Last night was the first parlor meeting for the Village PDX  project.   Seven smart, interesting, inquisitive folks showed up and we had a wonderful discussion with lots of insightful comments and questions.   So a great way to kick-off the first of 5 parlor meetings happening over the next 3 weeks.  The parlor meetings on 4/15 and 4/19 are already full, but if you’re interested in attending either the Sunday 4/22 at 3pm or Thursday 5/3 at 7pm parlor meetings, there’s still some space. Just email us at info@villagepdx.org to RSVP and get directions.

One of the questions that comes up the most wherever we talk about the village project is some variation on “How big will the village be?” and “Will there be more than one village in Portland?” and “How do you decide where the village boundaries should be?”

We know from talking to the founders of some of the existing villages on the East Coast that they have been expanding their villages’ boundaries to include surrounding neighborhoods/ townships.  But I don’t know how to apply that information to thinking about villages here in Portland.

Next Monday, we will be talking to one of the founders of the NEST village in Seattle, which just opened earlier this year. So that got me thinking, maybe they have something on the NEST website about how they decided about their boundaries that would help me explain “village size/boundaries” better?   Here’s what I found:

Q: What neighborhoods are included in NEST?
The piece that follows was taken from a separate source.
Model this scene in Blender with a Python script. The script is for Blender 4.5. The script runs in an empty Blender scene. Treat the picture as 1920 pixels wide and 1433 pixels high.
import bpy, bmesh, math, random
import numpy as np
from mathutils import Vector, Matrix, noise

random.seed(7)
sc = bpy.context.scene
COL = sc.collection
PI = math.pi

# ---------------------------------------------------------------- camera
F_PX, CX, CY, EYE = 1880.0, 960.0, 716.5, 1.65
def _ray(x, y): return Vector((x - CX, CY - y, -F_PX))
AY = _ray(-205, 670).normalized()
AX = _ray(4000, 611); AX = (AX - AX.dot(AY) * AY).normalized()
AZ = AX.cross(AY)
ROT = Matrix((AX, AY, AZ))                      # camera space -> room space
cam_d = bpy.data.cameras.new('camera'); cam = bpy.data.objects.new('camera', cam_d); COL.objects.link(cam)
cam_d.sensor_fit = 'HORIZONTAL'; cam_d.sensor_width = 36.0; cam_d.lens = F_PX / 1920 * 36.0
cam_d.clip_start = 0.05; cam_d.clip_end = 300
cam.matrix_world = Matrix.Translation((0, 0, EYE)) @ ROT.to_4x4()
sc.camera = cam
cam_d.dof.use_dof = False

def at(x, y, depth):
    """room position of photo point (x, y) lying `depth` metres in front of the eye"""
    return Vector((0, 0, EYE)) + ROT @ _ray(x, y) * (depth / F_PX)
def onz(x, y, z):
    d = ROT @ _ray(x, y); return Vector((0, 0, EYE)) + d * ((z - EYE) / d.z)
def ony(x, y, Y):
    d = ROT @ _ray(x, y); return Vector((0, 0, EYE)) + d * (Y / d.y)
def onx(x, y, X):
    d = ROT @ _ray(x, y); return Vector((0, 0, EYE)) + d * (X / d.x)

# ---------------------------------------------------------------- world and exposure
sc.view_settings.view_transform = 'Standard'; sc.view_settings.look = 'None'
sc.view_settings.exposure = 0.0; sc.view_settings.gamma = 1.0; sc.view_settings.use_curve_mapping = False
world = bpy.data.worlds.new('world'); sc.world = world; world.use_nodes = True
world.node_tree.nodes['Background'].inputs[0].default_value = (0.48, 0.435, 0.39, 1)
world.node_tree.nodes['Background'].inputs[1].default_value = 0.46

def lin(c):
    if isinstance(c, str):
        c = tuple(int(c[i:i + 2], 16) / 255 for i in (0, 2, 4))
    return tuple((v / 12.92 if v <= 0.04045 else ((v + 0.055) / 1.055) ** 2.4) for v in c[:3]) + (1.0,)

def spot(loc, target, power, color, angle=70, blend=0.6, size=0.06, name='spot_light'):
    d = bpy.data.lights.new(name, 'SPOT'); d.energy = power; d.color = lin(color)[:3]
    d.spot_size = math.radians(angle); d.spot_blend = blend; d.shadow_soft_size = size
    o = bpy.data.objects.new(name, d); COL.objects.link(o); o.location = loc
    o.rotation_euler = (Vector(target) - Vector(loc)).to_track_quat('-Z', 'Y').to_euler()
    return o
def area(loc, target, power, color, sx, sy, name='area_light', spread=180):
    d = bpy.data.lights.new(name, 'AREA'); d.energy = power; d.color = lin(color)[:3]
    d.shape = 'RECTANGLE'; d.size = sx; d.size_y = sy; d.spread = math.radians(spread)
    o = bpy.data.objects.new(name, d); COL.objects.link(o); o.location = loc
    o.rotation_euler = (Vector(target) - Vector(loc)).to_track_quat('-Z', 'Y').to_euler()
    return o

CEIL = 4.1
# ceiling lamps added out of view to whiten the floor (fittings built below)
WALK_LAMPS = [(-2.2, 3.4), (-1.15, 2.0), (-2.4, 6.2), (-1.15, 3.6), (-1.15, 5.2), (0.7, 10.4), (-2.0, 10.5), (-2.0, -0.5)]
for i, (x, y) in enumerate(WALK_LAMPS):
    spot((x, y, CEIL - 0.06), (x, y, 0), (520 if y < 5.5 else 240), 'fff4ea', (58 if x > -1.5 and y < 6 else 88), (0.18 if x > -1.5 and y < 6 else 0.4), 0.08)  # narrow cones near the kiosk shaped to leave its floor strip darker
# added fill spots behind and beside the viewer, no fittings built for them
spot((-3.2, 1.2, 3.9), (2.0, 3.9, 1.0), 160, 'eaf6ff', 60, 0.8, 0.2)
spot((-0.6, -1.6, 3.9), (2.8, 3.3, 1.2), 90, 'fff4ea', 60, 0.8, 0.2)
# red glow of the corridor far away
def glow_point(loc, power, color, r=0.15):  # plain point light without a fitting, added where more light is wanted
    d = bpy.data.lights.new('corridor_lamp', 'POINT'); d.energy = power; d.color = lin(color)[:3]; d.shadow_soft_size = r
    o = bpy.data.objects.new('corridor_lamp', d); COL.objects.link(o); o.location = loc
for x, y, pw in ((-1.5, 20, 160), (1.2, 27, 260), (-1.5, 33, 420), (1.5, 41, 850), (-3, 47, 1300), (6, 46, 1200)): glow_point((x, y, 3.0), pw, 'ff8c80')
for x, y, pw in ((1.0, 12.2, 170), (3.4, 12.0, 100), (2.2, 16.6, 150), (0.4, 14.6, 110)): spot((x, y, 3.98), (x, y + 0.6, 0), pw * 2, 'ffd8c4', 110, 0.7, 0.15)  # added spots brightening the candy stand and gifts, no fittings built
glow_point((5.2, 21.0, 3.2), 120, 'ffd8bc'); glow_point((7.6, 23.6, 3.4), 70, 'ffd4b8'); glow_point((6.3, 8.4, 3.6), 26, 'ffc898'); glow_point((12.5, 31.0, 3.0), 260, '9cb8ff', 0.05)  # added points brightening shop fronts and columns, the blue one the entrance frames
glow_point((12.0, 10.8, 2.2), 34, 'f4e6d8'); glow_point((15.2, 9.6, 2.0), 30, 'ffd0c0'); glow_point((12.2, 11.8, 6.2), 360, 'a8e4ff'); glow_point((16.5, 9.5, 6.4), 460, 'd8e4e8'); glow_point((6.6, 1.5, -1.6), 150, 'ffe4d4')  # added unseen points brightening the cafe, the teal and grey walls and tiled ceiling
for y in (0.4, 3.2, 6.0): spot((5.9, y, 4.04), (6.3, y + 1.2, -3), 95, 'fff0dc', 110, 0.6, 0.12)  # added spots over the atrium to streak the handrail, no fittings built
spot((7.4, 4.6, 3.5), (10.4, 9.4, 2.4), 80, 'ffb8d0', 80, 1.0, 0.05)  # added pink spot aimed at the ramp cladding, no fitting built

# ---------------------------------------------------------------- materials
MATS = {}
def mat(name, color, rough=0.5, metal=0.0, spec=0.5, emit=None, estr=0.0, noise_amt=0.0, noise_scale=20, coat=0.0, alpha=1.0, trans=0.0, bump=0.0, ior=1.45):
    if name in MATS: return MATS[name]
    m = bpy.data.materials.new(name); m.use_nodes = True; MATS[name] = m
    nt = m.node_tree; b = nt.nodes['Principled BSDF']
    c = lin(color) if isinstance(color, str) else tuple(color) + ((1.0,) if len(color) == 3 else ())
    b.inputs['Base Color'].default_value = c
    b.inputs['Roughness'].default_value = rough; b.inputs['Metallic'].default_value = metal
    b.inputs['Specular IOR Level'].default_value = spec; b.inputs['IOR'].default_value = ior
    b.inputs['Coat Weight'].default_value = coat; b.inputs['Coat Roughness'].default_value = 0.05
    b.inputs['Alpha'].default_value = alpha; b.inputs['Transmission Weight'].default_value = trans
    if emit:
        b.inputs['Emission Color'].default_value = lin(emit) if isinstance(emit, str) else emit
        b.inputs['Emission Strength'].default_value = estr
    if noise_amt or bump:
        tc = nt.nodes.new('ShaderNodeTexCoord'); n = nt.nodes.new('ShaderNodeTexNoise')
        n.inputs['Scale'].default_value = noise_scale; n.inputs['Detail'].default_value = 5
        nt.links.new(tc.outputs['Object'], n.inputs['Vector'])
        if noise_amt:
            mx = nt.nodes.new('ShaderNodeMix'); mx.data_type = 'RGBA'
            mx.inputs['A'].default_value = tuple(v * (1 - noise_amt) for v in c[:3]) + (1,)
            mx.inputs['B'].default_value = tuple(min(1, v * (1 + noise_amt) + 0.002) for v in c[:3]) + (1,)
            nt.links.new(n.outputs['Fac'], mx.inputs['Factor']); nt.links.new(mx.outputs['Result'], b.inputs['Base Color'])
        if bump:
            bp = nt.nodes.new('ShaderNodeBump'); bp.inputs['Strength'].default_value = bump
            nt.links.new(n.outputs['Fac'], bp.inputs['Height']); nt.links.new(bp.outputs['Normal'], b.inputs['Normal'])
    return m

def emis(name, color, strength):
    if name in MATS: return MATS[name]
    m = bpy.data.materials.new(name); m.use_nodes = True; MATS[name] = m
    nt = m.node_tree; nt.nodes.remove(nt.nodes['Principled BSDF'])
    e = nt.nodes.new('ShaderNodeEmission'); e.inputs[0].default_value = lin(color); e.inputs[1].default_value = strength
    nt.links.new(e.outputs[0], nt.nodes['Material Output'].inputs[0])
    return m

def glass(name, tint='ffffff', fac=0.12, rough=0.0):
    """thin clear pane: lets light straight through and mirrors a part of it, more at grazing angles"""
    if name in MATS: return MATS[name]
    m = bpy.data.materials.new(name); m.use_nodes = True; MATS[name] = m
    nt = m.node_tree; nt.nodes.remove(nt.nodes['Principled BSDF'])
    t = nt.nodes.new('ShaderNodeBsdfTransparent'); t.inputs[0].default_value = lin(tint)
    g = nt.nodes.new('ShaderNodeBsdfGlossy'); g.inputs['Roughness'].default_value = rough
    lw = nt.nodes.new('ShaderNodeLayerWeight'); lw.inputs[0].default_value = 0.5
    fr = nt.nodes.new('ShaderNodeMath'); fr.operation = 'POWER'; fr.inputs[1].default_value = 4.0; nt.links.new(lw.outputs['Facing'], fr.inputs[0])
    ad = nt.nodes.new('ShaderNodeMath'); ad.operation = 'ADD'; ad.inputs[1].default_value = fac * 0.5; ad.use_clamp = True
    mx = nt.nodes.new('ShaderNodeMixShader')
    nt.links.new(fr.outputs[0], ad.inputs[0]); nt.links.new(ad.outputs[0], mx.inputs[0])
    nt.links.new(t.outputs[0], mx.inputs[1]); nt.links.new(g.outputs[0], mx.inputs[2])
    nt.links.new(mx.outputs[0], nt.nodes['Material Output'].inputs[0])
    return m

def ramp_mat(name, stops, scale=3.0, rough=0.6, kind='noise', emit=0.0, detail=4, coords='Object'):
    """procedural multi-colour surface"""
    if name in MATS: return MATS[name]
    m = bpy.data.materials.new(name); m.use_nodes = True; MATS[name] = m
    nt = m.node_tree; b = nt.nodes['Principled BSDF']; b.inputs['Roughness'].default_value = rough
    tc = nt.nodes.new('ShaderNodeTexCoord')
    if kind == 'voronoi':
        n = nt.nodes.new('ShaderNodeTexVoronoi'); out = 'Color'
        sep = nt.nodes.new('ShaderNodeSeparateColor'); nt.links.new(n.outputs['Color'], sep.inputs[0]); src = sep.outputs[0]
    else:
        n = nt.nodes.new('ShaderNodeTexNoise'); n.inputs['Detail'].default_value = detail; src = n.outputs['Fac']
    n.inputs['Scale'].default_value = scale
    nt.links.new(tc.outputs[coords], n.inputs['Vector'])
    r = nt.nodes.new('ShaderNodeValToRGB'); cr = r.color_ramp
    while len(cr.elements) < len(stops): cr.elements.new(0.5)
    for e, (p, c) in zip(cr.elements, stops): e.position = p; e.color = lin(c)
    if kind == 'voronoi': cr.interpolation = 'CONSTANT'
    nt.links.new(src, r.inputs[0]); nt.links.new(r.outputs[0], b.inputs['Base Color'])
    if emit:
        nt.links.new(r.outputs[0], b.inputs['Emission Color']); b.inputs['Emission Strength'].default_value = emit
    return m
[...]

A: The boundaries are the ship canal north to NE 110th, and I-5 to Lake Washington.  This includes the Bryant, Hawthorne Hills, Inverness, Laurelhurst, Maple Leaf, Matthews Beach, Meadowbrook, Ravenna, Roosevelt, Sandpoint, University District, View Ridge, Wedgwood, and Windermere neighborhoods. [14 total]

Q: Why not include all of Seattle?

A: The richness of the village concept is that it is rooted in a given geographic area and engages residents of all ages to volunteer in their neighborhood.  If the area is too large, the power of building neighborly connections is lost.  We hope that NEST can inspire other areas of Seattle to develop their own village and we could work collaboratively to build a supportive network.  Currently, there is discussion at the Phinney Neighborhood Center (NW Seattle) and on Bainbridge Island about starting such villages.

via NEST faq.

So, the long and the short of it seems to be: “The richness of the village concept is that it is rooted in a given geographic area and engages residents of all ages to volunteer in their neighborhood.  If the area is too large, the power of building neighborly connections is lost. ”  On the other hand, as we have learned from our talks with some of the village founders, if the geographic area is too small, there  may not be enough interested residents to join the village and keep it going.  Which makes this all sound more than a little like Goldilock’s search for the “just right” sized bed.

I know there are approximately12,000 residents aged 65-plus in the section of Seattle that will be served by the NEST village.  So population may be one way to look at it.  I also know that existing resources for seniors available in the area factor in.  Maybe printing out  a map of Seattle so I can see how much of the city the NEST village will encompass would help?

If you have suggestions about how to think about this–or explain it better—please let me know!